Bruce at All-Trans said tap a center punch with a hammer in the middle of the pin two or three times. We went further and lightly ground the pin and surrounding area so it was flat, center-punched the middle of the pin, and then randomly punched about a dozen dimples around the around the pin. This stopped the leak, but we decided to spread a layer of JB Weld over it, too, just to be safe.

cutaway of transmission showing pin that was causing the leak
number nine, number nine, number nine — the reverse idler shaft pin

The next step was hooking up all the overdrive relay and kickdown switch wiring, and the lockout cable. It was pretty straightforward, but our kickdown switch location under the gas pedal (on the engine side of the firewall) was a tight squeeze. We hooked up about four feet of wire to each of the four terminals before mounting it.

Bracket for overdrive lockout cable
Bracket for overdrive lockout cable

The terminals on the relay that came with the transmission were labelled different than the original item, so that caused a little head scratching. In order to sort it out and to decide where to locate the relay, we used Google’s Sketchup to create a component diagram.

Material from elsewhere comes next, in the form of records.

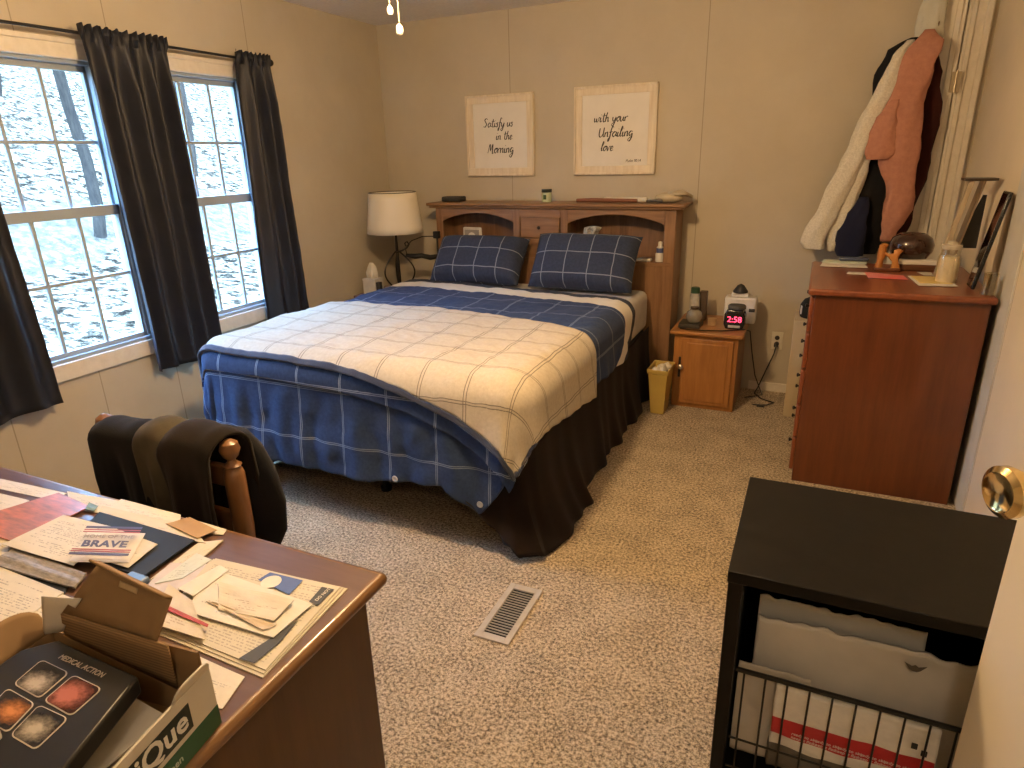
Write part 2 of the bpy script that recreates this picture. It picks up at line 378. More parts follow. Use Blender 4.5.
# ------------------------------------------------------------------ ceiling fan with light globe and two pull chains
FB = pm('fan_white', (.75, .73, .68), rough=.4); BR = pm('brass', (.75, .55, .25), (.6, .42, .18), 8, .25, 1)
fan = thing('ceiling_fan', 'white ceiling fan with light globe whose two pull chains hang into view', 'ceiling fan', (LAMP.x, LAMP.y, ZC))
MB().lathe([(.07, 2.46), (.07, 2.43), (.03, 2.41), (.02, 2.40), (.02, 2.385), (.11, 2.38), (.12, 2.34), (.10, 2.31), (.05, 2.295), (.05, 2.285)], (LAMP.x, LAMP.y, 0), 32).build('motor_housing', FB, fan)
for k in range(5):
    M = T(LAMP.x, LAMP.y, 2.345) @ RZ(k*2*PI/5+.3) @ RX(math.radians(10))
    MB().prism([(.14, -.035), (.22, -.055), (.56, -.065), (.60, -.03), (.60, .03), (.56, .065), (.22, .055), (.14, .035)], -.004, .004, M).build('fan_blade', FB, fan, bevel=.002)
MB().ellipsoid((LAMP.x, LAMP.y, 2.215), (.095, .095, .07), 32, 16).build('light_globe', emissive('lamp_glow', LAMP_COL, LAMP_EMIT), fan)
CH = pm('chain_metal', (.75, .7, .6), rough=.3, metal=.6)
for x, y, zt, zb, rz in ((-1.166, 2.0, 2.28, 1.912, .011), (-1.194, 2.0, 2.28, 1.963, .009)):
    s_ = MB()
    # the chain hangs free beside the globe
    yo = LAMP.y+.1
    xo = x + (-.012); n = int((zt-zb)/.006)
    for k in range(n): s_.ellipsoid((xo, yo, zb+k*.006), (.0024, .0024, .0034), 6, 4)
    c = s_.tube([(LAMP.x-.03, LAMP.y+.04, 2.28), (xo, yo, zt-.002)], .0015, 6).build('pull_chain', CH, fan)
    MB().lathe([(.0001, -rz*1.3), (rz*.8, -rz), (rz, 0), (rz*.8, rz), (.002, rz*1.6)], (xo, yo, zb-rz), 12).build('chain_knob', pm('chain_knob_cream', (.8, .76, .65), rough=.4), c)

# ------------------------------------------------------------------ curtains
rod = thing('curtain_rod', 'thin black curtain rod running over both windows', 'curtain rod', (-3.02, 2.3, 2.095))
BLK = pm('black_metal', (.02, .02, .022), (.015, .015, .016), 20, .45, .3)
MB().tube([(-3.02, .7, 2.09), (-3.02, 2.0, 2.098), (-3.02, 3.24, 2.092)], .007, 10).build('rod', BLK, rod)
MB().ellipsoid((-3.02, 3.26, 2.092), (.02, .022, .02), 14, 8).build('finial', BLK, rod)
for y in (.95, 2.36, 3.2): MB().box(XL, XL+.008, y-.012, y+.012, 2.06, 2.12).tube([(XL+.004, y, 2.08), (-3.02, y, 2.082)], .004, 6).build('bracket', BLK, rod)
m_, nt, bb = new_mat('curtain_satin'); CURT = m_
v_ = coords(nt); nt.links.new(ramp(nt, noise_(nt, v_, 6), [(.3, (.011, .0125, .020)), (.7, (.018, .020, .031))]), bb.inputs['Base Color'])
bb.inputs['Roughness'].default_value = .5; bb.inputs['Specular IOR Level'].default_value = .32; bb.inputs['Sheen Weight'].default_value = .0
bump(nt, bb, noise_(nt, v_, 300, 2), .15, .001)
def curtain(label, yt0, yt1, yb0, yb1, zt, zb, nf, seed):
    def fn(u, v):
        k = min(1, v*6); e = v**.8
        y = (yt0+(yt1-yt0)*u)*(1-e)+(yb0+(yb1-yb0)*u)*e
        ph = u*nf*2*PI+seed+1.1*math.sin(u*5+seed)
        amp = .010+.022*k
        x = -3.018+amp*math.sin(ph)+.010*k*math.sin(ph*.47+2*v)+.010*nz(u*5, v*3, seed)+.004*nz(u*3, v*22, seed)
        if v < .035: x = -3.018+(.013 if math.sin(ph*2.3) > 0 else -.0)+.012*math.sin(ph*2.6)*.7
        z = zt+(zb-zt)*v+(.006*math.sin(ph*2.6) if v < .01 else 0)+.006*math.sin(ph)*v
        return (max(x, XL+.012)+.012, y+.004*math.cos(ph)*k, z)
    o = MB().grid(fn, 150, 50).build('curtain', CURT, None, solid=.002)
    return tag(o, label, 'curtain', 'dark curtains on the rod')
curtain('dark curtain panel at the left edge, left of the nearer window', 1.0, 1.60, 1.02, 1.655, 2.125, .545, 4, 0.3)
curtain('dark curtain panel hanging between the two windows', 2.11, 2.555, 2.15, 2.58, 2.13, .535, 4.5, 1.3)
curtain('dark curtain panel right of the far window, by the lamp', 2.975, 3.235, 2.93, 3.30, 2.125, .53, 3, 2.2)

# ------------------------------------------------------------------ bed
BX0, BX1, BY0, BY1, BTOP = -2.60, -.93, 2.10, 4.17, .705
def drape(X, Y, h, r=.07, flare=.10, fold=.012, seed=0):
    px = min(max(X, BX0+r), BX1-r); py = min(max(Y, BY0+r), BY1-r)
    dx, dy = X-px, Y-py; d = math.hypot(dx, dy); R = r+h
    wob = .009*nz(X*4+seed, Y*4)+.005*nz(X*10, Y*10+seed)+.0045*nz(X*22, Y*22+seed)
    if d < 1e-6: return Vector((X, Y, BTOP+h+wob))
    ux, uy = dx/d, dy/d; A = R*PI/2
    s_ = px*2.0+py*2.3+math.atan2(uy, ux)*.55+.25*nz(X*2, Y*2, seed)
    if d < A:
        a = d/R; return Vector((px+ux*R*math.sin(a), py+uy*R*math.sin(a), BTOP+h-R*(1-math.cos(a))+wob))
    dn = d-A; k = min(1, dn/.2)
    out = R+flare*dn+fold*k*(.8*math.sin(s_*9+seed)+.5*math.sin(s_*23+seed*2)+1.1*nz(X*6, Y*6, dn*3+seed)+.6*nz(X*17, Y*17, dn*5+seed))
    return Vector((px+ux*out, py+uy*out, BTOP+h-R-dn))
def interp(tab, t):
    for (a, va), (b_, vb) in zip(tab, tab[1:]):
        if t <= b_: k = (t-a)/(b_-a); return tuple(p+(q-p)*k for p, q in zip(va, vb))
    return tab[-1][1]
def cloth_layer(top, bot, h, nu, nv, flare=.1, fold=.012, seed=0, hv=None, curve=None):
    """top/bot: tables t->(X, Y) of the cloth's upper and lower border on the flat mattress plane"""
    def flat(u, v):
        a, b_ = interp(top, u), interp(bot, u); return a[0]+(b_[0]-a[0])*v, a[1]+(b_[1]-a[1])*v
    return MB().grid(lambda u, v: drape(*flat(u, v), h if hv is None else hv(u, v), flare=flare, fold=fold, seed=seed), nu, nv, cloth=flat)
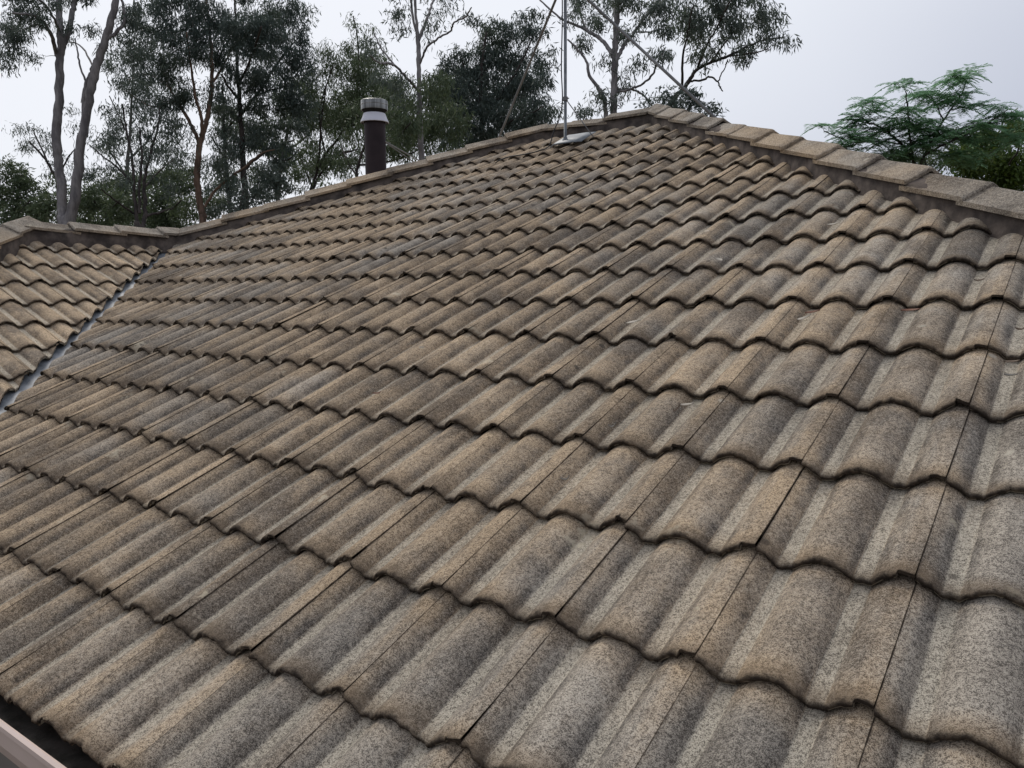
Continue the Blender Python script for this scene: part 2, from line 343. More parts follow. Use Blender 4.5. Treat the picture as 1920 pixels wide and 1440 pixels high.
def tile_field(name, o, cdir, hdir, i0, i1, j0, j1, clips, mat, parent, phase=0.0, nx=37):
    """o: eave origin, cdir: along the courses (right when facing up the slope), hdir: level direction up the slope.
    clips: (nx, ny, d) keep nx*x + ny*y <= d"""
    o = np.array(o, float); c = np.array([*cdir, 0.0]); h = np.array([*hdir, 0.0])
    uu = h * CP + np.array([0, 0, SP]); nn = np.cross(c, uu)
    tm = tile_template(nx); fq = None
    VV, AA, FF, base = [], [], [], 0
    for j in range(j0, j1):
        for i in range(i0, i1):
            cor = [o + c * (i + phase + a) * TW + uu * (j * GA + b) for a in (0, 1) for b in (0, TL)]
            mn = [max(k[0] * p[0] + k[1] * p[1] - k[2] for p in cor) for k in clips]; lo = [min(k[0] * p[0] + k[1] * p[1] - k[2] for p in cor) for k in clips]
            if max(lo) > 0: continue
            P, tu, tv, pf, lp, nu, ns = tile_verts(tm, rng)
            if fq is None: fq = grid_faces(nu, ns)
            W = o + c * (i + phase) * TW + uu * j * GA + P[:, :1] * c + P[:, 1:2] * uu + P[:, 2:3] * nn
            A = np.stack([tu, tv, pf, lp], 1)
            cut = [k for k, m_ in zip(clips, mn) if m_ > 0]
            if not cut:
                VV.append(W); AA.append(A); FF.append(fq + base); base += len(W); continue
            bm = bmesh.new(); ly = [bm.verts.layers.float.new(n) for n in ('tu', 'tv', 'prof', 'lap')]
            vs = [bm.verts.new(p) for p in W]
            for v, a in zip(vs, A):
                for l_, x in zip(ly, a): v[l_] = x
            for q in fq:
                try: bm.faces.new([vs[k] for k in q])
                except ValueError: pass
            ok = True
            for k in cut:
                jit = rng.normal(0, 0.006)
                r = bmesh.ops.bisect_plane(bm, geom=bm.verts[:] + bm.edges[:] + bm.faces[:], dist=1e-5, plane_co=(k[0] * (k[2] + jit) / (k[0] ** 2 + k[1] ** 2), k[1] * (k[2] + jit) / (k[0] ** 2 + k[1] ** 2), 0), plane_no=(k[0], k[1], 0), clear_outer=True)
                if not bm.faces: ok = False; break
                es = [e for e in bm.edges if len(e.link_faces) == 1]
                try: bmesh.ops.holes_fill(bm, edges=es, sides=0)
                except Exception: pass
            if ok and len(bm.faces) > 3:
                bmesh.ops.triangulate(bm, faces=[f for f in bm.faces if len(f.verts) > 4])
                bm.verts.index_update()
                VV.append(np.array([v.co[:] for v in bm.verts])); AA.append(np.array([[v[l_] for l_ in ly] for v in bm.verts]))
                fs = [[v.index for v in f.verts] for f in bm.faces]
                FF.append(np.array([f if len(f) == 4 else f + [-1] for f in fs]) + np.where(np.array([[1] * len(f) + [0] * (4 - len(f)) for f in fs]) > 0, base, 0)); base += len(bm.verts)
            bm.free()
    V = np.concatenate(VV); A = np.concatenate(AA); F = np.concatenate(FF)
    quads = F[F[:, 3] >= 0]; tris = F[F[:, 3] < 0][:, :3]
    me = bpy.data.meshes.new(name)
    me.vertices.add(len(V)); me.vertices.foreach_set('co', V.astype(np.float32).ravel())
    loops = np.concatenate([quads.ravel(), tris.ravel()]).astype(np.int32)
    me.loops.add(len(loops)); me.loops.foreach_set('vertex_index', loops)
    starts = np.concatenate([np.arange(len(quads)) * 4, len(quads) * 4 + np.arange(len(tris)) * 3]).astype(np.int32)
    me.polygons.add(len(starts)); me.polygons.foreach_set('loop_start', starts); me.polygons.foreach_set('use_smooth', np.ones(len(starts), bool))
    for k, n_ in enumerate(('tu', 'tv', 'prof', 'lap')):
        a = me.attributes.new(n_, 'FLOAT', 'POINT'); a.data.foreach_set('value', A[:, k].astype(np.float32))
    me.update(calc_edges=True); me.validate()
    try: me.set_sharp_from_angle(angle=math.radians(50))
    except Exception: pass
    return link(name, me, mat, parent)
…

Relay for the Borg Warner overdrive system
Relay for the Borg Warner overdrive system

As you can see, with the 235 six, we decided to mount the relay on the firewall near the battery, coil, and resistor. Of course, at this point we haven’t tested the overdrive. In fact, that’s on the schedule for tomorrow.

diagram showing location of overdrive components in our Muncie 319 trans.
Component/wiring diagram for overdrive system

But we did fire up the engine after hooking up our new wiring harness and all the other controls and plumbing. We knew the engine ran fine from the test stand, but it’s still a milestone to fire it up in the truck.